3D scene scripts:
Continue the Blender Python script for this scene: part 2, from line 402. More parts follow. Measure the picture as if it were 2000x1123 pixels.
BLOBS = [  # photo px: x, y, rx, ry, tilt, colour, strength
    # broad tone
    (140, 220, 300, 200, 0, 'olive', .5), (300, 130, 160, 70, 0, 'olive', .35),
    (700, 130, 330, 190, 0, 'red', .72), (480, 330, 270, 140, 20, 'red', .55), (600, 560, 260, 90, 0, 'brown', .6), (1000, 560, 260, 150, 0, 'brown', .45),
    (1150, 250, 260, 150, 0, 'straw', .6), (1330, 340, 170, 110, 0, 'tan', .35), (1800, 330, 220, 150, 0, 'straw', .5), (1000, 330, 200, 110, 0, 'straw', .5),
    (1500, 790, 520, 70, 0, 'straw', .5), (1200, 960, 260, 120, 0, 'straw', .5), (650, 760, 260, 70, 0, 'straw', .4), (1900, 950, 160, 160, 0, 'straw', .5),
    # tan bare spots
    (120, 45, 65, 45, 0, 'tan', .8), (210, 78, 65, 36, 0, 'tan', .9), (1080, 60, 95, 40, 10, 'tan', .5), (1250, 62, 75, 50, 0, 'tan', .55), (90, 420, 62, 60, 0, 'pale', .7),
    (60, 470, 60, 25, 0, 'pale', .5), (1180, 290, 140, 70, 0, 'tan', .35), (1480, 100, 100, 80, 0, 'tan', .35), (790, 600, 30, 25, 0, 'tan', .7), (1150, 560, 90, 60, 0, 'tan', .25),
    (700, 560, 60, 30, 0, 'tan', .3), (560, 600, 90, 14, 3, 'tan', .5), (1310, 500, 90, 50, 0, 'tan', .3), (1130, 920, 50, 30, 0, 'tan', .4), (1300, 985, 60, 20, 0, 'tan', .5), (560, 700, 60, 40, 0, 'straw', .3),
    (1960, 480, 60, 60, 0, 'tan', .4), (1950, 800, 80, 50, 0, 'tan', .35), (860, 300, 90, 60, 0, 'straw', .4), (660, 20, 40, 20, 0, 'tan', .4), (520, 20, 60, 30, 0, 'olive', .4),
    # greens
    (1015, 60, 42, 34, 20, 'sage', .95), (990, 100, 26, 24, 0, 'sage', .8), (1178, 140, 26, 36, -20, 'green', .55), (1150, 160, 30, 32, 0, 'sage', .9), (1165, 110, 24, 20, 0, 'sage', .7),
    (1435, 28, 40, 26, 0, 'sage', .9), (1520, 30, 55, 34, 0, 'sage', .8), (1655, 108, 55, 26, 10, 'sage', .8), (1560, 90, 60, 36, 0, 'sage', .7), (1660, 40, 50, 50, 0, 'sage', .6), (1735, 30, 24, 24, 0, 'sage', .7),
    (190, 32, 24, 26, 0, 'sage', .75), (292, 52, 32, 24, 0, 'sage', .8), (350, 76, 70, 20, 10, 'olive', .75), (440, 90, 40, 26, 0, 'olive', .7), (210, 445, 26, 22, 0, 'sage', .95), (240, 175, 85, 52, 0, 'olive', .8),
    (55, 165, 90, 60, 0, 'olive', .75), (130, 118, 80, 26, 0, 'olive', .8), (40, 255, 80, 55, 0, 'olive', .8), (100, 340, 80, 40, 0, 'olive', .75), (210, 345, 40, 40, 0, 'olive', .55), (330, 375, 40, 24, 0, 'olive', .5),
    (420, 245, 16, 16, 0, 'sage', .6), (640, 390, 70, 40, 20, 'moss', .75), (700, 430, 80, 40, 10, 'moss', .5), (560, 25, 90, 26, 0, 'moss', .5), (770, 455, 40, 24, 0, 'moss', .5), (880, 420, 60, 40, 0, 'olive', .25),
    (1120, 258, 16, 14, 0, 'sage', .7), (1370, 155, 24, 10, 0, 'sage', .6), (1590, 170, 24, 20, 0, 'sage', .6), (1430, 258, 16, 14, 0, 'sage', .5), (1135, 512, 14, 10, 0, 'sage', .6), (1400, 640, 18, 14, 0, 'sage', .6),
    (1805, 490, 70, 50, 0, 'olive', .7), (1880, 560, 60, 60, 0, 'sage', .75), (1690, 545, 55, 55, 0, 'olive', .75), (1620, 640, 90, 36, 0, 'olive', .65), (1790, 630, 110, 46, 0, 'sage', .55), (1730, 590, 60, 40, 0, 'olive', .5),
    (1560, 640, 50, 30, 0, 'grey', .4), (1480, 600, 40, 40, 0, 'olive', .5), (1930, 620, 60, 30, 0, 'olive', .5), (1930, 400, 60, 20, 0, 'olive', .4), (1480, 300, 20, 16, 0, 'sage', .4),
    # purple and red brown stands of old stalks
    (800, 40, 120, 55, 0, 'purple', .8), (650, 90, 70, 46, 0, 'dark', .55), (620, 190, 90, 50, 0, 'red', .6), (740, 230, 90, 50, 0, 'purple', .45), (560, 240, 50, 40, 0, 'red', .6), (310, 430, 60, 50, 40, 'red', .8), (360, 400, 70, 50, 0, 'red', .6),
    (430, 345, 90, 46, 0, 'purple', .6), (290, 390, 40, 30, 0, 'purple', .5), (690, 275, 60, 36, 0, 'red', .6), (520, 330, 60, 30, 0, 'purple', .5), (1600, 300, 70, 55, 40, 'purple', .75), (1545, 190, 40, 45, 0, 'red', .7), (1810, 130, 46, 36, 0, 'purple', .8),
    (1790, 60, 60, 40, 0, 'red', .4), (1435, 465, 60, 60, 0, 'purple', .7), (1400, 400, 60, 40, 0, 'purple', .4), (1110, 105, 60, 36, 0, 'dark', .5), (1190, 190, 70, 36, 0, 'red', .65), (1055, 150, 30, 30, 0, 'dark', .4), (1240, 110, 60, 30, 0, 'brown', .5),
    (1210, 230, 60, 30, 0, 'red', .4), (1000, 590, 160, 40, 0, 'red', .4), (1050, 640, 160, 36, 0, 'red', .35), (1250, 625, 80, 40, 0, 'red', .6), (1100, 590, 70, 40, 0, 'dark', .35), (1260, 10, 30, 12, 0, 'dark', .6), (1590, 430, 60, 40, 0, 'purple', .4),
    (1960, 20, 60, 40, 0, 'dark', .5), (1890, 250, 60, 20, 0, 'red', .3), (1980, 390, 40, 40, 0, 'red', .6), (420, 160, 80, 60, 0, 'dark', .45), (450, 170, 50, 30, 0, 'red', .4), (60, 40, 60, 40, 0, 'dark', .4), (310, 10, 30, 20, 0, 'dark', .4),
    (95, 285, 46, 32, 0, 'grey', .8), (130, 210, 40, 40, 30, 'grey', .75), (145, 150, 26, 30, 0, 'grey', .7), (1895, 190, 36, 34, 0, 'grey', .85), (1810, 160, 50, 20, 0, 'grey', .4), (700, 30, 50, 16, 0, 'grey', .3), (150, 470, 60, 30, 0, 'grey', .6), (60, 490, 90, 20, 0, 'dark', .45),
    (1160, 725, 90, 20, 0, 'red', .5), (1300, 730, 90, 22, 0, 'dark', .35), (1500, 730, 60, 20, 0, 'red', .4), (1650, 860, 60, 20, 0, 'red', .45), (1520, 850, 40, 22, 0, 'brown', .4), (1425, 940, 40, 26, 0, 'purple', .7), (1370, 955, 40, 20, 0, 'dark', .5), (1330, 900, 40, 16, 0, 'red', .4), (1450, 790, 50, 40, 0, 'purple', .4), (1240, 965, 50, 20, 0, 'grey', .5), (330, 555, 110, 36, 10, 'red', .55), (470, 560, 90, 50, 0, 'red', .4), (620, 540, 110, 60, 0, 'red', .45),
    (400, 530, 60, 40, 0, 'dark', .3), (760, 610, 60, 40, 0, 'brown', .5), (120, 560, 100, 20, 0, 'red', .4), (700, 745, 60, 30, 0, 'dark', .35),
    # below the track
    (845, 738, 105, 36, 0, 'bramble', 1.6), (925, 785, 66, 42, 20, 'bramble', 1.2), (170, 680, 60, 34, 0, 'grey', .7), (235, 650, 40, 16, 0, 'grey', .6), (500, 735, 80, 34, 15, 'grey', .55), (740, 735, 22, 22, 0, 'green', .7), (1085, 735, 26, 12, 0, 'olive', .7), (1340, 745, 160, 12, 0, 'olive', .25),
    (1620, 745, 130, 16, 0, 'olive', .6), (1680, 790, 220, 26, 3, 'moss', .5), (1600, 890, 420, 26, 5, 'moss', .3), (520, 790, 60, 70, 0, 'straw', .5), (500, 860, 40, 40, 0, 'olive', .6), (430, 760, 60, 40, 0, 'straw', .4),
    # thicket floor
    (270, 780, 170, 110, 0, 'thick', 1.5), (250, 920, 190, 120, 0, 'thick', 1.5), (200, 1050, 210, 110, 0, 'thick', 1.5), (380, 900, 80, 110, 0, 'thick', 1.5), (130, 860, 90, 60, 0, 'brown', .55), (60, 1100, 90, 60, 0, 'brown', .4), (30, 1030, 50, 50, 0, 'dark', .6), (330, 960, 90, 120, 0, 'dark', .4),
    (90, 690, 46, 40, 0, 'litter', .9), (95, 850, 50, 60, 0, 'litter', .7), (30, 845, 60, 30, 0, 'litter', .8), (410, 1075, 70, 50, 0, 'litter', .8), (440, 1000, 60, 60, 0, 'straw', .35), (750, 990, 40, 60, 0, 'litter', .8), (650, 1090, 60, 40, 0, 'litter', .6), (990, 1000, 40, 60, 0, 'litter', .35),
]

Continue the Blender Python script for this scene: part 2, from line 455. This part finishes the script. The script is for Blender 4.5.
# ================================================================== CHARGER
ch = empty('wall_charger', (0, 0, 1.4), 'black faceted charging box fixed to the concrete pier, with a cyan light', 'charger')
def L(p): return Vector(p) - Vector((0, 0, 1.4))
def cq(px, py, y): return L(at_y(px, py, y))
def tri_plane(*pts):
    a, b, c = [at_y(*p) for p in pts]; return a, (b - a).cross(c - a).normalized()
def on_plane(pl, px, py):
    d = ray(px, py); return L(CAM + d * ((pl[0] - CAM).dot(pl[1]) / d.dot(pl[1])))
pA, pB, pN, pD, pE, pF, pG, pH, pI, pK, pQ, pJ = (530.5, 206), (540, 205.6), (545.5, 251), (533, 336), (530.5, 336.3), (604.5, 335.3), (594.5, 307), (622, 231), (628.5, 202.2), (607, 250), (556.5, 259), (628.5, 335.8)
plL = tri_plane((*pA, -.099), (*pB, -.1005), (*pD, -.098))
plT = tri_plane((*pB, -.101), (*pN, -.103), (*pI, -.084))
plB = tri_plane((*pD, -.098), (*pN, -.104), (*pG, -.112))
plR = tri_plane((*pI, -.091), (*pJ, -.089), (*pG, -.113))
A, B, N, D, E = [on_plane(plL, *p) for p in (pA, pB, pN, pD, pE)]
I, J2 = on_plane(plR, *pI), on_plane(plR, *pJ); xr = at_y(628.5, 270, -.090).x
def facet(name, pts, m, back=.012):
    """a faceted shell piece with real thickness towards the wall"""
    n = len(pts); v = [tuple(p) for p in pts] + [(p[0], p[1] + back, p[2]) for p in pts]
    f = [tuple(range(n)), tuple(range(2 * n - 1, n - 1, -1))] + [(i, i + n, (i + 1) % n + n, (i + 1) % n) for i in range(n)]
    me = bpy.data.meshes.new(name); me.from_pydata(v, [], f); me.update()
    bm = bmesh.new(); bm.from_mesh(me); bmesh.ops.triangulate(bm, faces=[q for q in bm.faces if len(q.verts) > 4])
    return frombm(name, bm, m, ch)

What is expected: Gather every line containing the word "this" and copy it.

The response:
Continue the Blender Python script for this scene: part 2, from line 402. More parts follow. Measure the picture as if it were 2000x1123 pixels.
Continue the Blender Python script for this scene: part 2, from line 455. This part finishes the script. The script is for Blender 4.5.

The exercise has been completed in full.